Roth contacted the county’s detention center and met the director. No program, such as the one columnist Freeman envisioned, then existed. No matter. Roth was invited to tour the facility and to start volunteering.

Like an owl to a coniferous forest, a robin to a nest, Roth found himself unexpectedly at home. To help lower barriers he’d likely encounter as an older and law-abiding white man, his skin dotted by freckles and not tattoos, Roth played table tennis, as he had as a kid, but this time with the detained boys. 

His prowess amazed him. “I really became quite skilled,” he concedes. “They were waiting in line to play with me.” Sometimes, he “let the boys win.”

In the detention center’s gym, Roth — a citizen deputy juvenile officer — and the young men also played basketball. Again, more than scoring was at stake. 

If the boys viewed him as a coach or grandfather figure, he concluded, they’d more readily absorb his life lessons. 
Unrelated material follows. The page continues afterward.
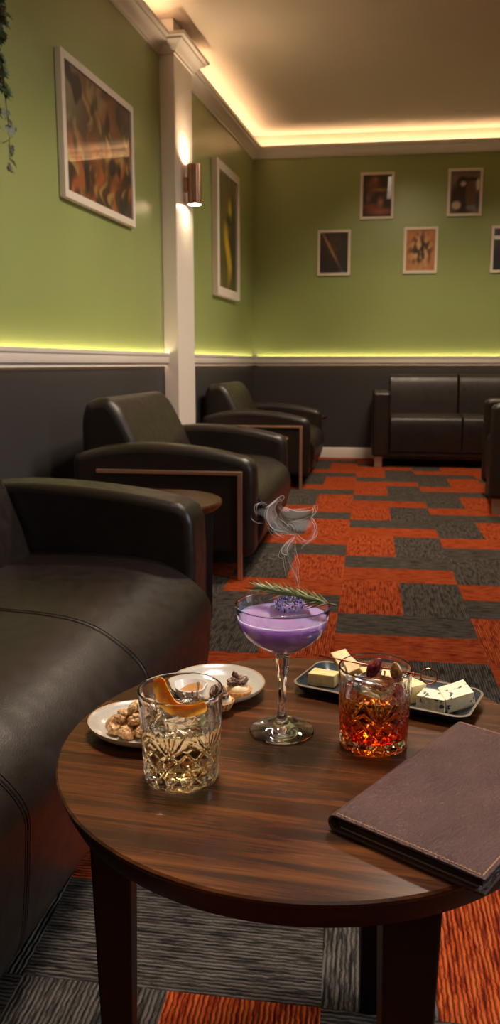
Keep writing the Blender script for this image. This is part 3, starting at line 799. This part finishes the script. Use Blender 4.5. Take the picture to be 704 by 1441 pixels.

Roth talks to the boys about myriad topics. When necessary, he tweaks his stories to underscore his lessons. One constant, however, is his advice to expect failures but remain focused on lawfully achieving success. 

The boys, in turn, inspire Roth. Pumped up by their admiration for basketball, he researches and makes phone calls. And although it took him a year to finalize, he arranged — as a surprise for the boys — a visit last June by St. Louis University Billiken’s men’s basketball team.

For two hours at the detention center, players demonstrated and shot baskets with the young men and talked with them about the importance of higher education. The team’s visit was “phenomenal,” reports Cheryl Campbell, director of detention with St. Louis County’s family court.

The “hope and faith” brought by the players gave the boys “new opportunities to succeed in life,” she adds.

For Roth, the visit was “a defining moment in my life.” But satisfaction wasn’t enough. Wanting other of the 1,300 National Collegiate Athletic Association teams to influence detained youths elsewhere, he wrote the executive editor of the NCAA Champion Magazine. The upshot was that in the publication’s 2015 winter issue, the Billikens’ trip to St. Louis County’s detention center received a lengthy paragraph of coverage.

A grandfather of two and widowed for 15 years after a 40-year marriage, Roth seems never at a loss for ideas. SLU athletic officials, he says, have assured him the Billikens will return.

Meanwhile, he’s contacted the Harlem Globetrotters and the National Collegiate Basketball Hall of Fame to see if detention center visits and shared materials might be possible. 

With his sales background, the Congregation Shaare Emeth member says: “I don’t give up.” Indeed.